WHAT THE TASK ASKS:
Up to and including the line with "co.matrix_world = Matrix.Translation(CAM.tolist())", please set down the entries below exactly, starting from the first line.
## BEGIN DATA EXTRACT
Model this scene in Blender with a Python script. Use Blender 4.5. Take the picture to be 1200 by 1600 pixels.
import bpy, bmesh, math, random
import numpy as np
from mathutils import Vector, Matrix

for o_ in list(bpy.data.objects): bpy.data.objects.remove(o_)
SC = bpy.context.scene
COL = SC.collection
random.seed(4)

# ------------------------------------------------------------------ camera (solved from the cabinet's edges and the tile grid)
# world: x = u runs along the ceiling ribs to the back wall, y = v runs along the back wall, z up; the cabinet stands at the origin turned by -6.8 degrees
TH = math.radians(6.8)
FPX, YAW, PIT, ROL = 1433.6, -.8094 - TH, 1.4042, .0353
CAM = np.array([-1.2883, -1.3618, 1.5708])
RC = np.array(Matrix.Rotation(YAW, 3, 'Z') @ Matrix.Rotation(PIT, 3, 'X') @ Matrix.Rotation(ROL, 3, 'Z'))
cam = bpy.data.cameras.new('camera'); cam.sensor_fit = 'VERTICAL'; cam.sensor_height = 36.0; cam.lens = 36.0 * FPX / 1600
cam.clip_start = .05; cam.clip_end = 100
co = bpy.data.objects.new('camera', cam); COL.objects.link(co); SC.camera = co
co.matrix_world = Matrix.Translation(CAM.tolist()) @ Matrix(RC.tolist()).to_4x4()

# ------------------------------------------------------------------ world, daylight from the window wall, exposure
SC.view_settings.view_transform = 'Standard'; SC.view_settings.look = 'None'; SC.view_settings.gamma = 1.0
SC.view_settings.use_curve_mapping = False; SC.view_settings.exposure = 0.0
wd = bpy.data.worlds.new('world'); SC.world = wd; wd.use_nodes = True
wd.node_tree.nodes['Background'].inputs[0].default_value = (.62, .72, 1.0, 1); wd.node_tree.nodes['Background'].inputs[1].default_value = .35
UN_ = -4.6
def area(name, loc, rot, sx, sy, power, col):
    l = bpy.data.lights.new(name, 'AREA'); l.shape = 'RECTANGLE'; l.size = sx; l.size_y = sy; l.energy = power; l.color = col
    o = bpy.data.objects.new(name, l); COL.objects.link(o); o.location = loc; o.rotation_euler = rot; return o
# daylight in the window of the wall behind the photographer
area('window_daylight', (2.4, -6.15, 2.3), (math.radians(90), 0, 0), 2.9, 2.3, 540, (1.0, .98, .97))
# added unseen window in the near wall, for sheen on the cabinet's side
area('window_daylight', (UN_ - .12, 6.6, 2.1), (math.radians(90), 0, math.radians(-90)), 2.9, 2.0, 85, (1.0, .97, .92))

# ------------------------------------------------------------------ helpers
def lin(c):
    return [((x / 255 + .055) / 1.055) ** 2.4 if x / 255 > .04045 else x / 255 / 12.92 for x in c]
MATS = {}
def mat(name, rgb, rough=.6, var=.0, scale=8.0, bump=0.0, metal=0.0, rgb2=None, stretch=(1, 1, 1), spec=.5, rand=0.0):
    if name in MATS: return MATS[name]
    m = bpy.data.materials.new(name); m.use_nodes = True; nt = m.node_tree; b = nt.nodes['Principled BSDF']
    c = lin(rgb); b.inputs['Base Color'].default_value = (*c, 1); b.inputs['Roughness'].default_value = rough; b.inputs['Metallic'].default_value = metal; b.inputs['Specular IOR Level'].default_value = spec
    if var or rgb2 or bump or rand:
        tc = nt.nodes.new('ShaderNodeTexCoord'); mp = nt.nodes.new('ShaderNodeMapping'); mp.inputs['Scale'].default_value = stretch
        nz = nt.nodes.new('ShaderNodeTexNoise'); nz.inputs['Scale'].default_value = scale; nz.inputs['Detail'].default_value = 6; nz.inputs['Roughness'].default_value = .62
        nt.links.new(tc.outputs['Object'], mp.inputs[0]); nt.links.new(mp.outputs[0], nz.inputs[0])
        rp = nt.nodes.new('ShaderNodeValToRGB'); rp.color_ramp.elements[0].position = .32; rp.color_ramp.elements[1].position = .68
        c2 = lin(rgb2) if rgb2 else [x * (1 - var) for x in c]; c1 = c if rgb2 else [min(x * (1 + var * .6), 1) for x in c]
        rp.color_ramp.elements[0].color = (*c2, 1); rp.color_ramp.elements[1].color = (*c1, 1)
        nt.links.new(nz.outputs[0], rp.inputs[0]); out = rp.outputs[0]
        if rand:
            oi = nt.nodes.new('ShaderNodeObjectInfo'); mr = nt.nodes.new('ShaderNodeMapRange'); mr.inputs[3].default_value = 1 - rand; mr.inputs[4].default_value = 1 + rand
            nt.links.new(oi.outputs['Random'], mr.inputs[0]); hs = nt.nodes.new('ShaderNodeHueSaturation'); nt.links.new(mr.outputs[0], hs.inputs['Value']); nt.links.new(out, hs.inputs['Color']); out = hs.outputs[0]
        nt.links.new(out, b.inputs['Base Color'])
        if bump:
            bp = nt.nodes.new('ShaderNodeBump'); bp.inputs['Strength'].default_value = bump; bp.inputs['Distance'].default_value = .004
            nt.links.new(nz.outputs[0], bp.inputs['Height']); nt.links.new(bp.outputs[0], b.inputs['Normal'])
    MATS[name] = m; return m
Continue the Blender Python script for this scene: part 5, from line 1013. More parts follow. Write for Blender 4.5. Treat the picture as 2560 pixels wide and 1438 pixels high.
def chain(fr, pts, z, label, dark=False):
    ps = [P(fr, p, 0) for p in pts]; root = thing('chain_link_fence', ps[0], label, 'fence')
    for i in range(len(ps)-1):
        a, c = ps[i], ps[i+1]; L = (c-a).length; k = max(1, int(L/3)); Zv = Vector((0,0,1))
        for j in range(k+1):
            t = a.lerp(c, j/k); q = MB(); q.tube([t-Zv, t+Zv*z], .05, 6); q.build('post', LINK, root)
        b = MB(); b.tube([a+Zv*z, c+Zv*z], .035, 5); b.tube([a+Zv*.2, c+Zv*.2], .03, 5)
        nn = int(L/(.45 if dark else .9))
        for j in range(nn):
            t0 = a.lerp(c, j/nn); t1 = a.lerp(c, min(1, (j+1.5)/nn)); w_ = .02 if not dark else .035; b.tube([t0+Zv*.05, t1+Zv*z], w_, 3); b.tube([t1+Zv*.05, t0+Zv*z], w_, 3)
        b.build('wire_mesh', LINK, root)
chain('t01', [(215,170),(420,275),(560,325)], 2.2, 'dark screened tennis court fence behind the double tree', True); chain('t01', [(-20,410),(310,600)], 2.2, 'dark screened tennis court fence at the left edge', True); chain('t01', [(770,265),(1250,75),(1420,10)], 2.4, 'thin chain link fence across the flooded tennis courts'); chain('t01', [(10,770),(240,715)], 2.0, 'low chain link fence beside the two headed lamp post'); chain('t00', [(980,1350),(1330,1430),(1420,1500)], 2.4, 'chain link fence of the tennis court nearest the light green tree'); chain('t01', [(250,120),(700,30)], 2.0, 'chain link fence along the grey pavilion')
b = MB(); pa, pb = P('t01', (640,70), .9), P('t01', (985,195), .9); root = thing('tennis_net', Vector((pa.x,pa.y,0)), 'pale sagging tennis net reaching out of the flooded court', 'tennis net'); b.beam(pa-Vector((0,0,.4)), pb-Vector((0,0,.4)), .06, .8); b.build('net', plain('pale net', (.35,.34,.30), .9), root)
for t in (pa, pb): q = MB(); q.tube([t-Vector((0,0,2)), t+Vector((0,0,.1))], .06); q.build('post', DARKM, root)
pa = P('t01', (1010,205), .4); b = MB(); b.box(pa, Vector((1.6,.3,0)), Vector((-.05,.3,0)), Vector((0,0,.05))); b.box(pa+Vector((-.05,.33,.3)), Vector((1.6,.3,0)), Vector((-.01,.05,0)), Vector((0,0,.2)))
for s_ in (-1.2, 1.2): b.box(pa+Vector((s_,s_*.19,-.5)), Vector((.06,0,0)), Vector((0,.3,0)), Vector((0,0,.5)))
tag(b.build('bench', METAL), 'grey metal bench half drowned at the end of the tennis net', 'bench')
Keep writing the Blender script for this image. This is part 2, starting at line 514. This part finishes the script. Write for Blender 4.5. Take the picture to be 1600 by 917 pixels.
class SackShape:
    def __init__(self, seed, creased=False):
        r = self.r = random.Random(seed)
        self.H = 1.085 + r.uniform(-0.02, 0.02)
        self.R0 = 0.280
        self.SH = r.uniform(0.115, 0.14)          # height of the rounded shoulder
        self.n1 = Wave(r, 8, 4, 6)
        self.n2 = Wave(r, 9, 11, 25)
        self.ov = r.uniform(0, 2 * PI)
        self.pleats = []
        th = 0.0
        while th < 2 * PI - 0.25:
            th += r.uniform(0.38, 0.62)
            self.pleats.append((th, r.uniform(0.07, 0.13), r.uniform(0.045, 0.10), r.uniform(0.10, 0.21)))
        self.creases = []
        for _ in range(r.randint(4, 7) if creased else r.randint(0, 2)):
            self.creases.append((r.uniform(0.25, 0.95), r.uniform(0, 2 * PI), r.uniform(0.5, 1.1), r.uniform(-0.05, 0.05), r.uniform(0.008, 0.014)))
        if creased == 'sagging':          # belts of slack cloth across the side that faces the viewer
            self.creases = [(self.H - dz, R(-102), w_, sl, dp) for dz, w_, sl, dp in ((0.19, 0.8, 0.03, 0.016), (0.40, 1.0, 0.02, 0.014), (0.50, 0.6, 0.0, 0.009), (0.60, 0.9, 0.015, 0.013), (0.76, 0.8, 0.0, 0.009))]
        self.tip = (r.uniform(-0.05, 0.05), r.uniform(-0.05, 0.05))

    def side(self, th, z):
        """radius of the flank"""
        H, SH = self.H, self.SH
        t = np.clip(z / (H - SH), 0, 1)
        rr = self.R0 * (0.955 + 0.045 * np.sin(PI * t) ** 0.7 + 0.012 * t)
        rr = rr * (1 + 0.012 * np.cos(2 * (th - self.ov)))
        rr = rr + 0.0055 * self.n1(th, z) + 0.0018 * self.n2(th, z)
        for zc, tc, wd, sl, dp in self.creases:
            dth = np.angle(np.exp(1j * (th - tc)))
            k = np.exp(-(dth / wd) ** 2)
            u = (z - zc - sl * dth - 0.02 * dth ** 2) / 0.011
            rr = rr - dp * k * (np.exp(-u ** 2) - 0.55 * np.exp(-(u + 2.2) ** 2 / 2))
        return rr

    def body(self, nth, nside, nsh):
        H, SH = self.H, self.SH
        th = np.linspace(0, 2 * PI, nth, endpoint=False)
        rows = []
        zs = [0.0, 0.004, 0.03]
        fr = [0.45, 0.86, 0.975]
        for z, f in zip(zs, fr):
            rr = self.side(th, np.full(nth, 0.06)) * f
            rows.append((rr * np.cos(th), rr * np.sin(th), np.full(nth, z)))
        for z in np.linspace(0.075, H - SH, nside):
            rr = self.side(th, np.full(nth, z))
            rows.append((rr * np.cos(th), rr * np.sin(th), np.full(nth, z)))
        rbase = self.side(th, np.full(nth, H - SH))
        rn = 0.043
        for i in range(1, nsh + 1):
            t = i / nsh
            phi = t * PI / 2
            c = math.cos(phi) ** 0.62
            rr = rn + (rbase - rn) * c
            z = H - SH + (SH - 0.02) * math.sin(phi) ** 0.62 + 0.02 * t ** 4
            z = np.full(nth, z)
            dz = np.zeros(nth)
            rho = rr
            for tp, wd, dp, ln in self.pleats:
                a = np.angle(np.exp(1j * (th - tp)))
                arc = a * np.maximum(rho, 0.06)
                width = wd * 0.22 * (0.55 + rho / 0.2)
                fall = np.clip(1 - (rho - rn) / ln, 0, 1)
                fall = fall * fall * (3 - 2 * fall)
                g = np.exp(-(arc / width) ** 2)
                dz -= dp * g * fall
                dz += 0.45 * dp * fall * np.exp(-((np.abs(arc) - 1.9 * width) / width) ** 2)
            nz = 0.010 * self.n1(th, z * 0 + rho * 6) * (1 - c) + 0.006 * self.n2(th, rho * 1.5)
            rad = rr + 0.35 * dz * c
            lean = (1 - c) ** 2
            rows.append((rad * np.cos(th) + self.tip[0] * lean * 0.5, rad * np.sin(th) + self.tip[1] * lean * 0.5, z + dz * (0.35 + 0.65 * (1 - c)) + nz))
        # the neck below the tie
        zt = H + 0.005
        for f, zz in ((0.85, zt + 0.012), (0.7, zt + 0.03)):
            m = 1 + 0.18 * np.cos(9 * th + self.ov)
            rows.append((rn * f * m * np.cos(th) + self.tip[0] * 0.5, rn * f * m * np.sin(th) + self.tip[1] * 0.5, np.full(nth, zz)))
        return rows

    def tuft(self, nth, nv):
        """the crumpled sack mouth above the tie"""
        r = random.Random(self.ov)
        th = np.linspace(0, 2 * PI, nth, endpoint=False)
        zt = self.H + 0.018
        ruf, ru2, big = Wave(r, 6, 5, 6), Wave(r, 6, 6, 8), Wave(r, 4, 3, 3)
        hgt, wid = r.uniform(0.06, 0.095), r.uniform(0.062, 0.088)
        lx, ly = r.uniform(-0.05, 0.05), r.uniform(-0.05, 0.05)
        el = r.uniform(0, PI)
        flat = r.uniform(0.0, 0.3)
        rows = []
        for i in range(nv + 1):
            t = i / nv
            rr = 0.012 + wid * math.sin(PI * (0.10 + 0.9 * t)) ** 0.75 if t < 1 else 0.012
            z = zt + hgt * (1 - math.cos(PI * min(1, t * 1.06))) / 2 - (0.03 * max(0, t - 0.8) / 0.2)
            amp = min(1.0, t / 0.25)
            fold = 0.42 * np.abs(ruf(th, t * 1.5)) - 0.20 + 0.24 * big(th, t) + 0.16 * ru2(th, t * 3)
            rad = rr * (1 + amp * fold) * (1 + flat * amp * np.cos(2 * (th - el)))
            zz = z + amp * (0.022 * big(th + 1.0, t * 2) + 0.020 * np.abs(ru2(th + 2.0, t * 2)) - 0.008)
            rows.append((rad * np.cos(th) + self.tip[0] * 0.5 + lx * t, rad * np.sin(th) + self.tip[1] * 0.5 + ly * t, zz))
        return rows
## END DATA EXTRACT
WORKED ANSWER:
Model this scene in Blender with a Python script. Use Blender 4.5. Take the picture to be 1200 by 1600 pixels.
import bpy, bmesh, math, random
import numpy as np
from mathutils import Vector, Matrix

for o_ in list(bpy.data.objects): bpy.data.objects.remove(o_)
SC = bpy.context.scene
COL = SC.collection
random.seed(4)

# ------------------------------------------------------------------ camera (solved from the cabinet's edges and the tile grid)
# world: x = u runs along the ceiling ribs to the back wall, y = v runs along the back wall, z up; the cabinet stands at the origin turned by -6.8 degrees
TH = math.radians(6.8)
FPX, YAW, PIT, ROL = 1433.6, -.8094 - TH, 1.4042, .0353
CAM = np.array([-1.2883, -1.3618, 1.5708])
RC = np.array(Matrix.Rotation(YAW, 3, 'Z') @ Matrix.Rotation(PIT, 3, 'X') @ Matrix.Rotation(ROL, 3, 'Z'))
cam = bpy.data.cameras.new('camera'); cam.sensor_fit = 'VERTICAL'; cam.sensor_height = 36.0; cam.lens = 36.0 * FPX / 1600
cam.clip_start = .05; cam.clip_end = 100
co = bpy.data.objects.new('camera', cam); COL.objects.link(co); SC.camera = co
co.matrix_world = Matrix.Translation(CAM.tolist()) @ Matrix(RC.tolist()).to_4x4()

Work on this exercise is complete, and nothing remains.